Когда регуляторы стали рассматривать знание и культурное разнообразие как ценные экономические активы, конфликт между столичными и провинциальными ценностями усилился, добавив к набору уже существующих моральных противоречий экономическое неравенство. Еще одно проявление данного разделения имело место между выпускниками и не выпускниками. Это противоречие существовало в американской политике с 1960-х годов и ныне в какой-то степени определяет электоральное распределение, при котором демократы держат за собой побережья, большие города и наукограды, а республиканцы в той или иной мере доминируют во всем остальном. Однако похожее разделение в итоге появилось во множестве европейских стран по мере деиндустриализации.

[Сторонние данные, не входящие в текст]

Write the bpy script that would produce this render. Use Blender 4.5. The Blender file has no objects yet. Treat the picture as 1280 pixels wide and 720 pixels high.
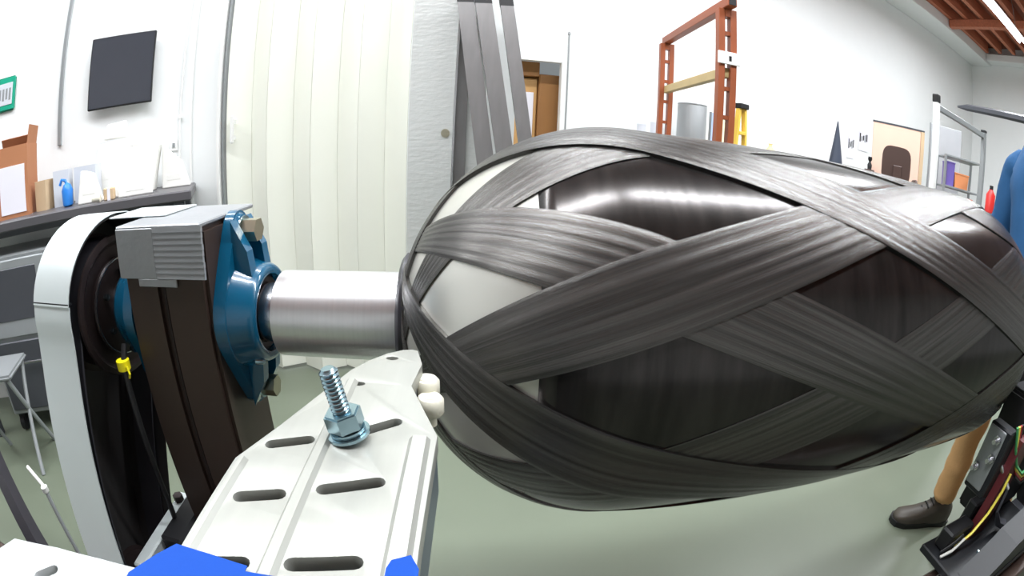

География референдума 2016 года по выходу Великобритании из ЕС наглядно показала: не считая Шотландии и Северной Ирландии, зонами с большинством против отделения оказались крупнейшие города (Лондон, Манчестер, Лидс, большая часть Бирмингема), высокотехнологичный бизнес-кластер вдоль долины Темзы и небольшие университетские города (Норидж, Лестер, Эксетер, Оксфорд, Кембридж). Однако почти вся остальная Англия проголосовала за отделение. Еще одним фактором, обостряющим конфликты в Великобритании и США, стало то, что они делят общество практически пополам, поскольку примерно 50 % молодежи там получает высшее образование, а другие 50 % – нет. В последующие годы, когда все внимание политиков сосредоточилось на развитии «конкурентных преимуществ» больших городов, университетов и бизнес-кластеров, демократические протесты и угрозы вызвали новый интерес к жизням тех, кто оказался исключен из данной – преимущественно урбанистической – модели прогресса.
То, как мы относимся к сведениям от экспертов, в том числе статистике, определяет и то, какую жизнь мы выбираем и как ее воспринимаем. Привилегированная часть общества, для которой социальный и экономический прогресс все еще остается реалистичной перспективой, включает множество людей, живущих за счет производства экспертных данных – в том числе это государственные служащие, ученые, бизнес-консультанты и финансисты. Научная модель общества, заложенная Граунтом и Петти, продолжает обеспечивать для большинства из них приемлемую картину мира, которая затем транслируется изданиями вроде «New York Times» или «The Economist». Но как же остальные? Какого рода перспективы и анализ оказываются за пределами экспертного взгляда через призму средних и совокупных показателей? И как нам понять, что это нечто большее, чем просто ложь?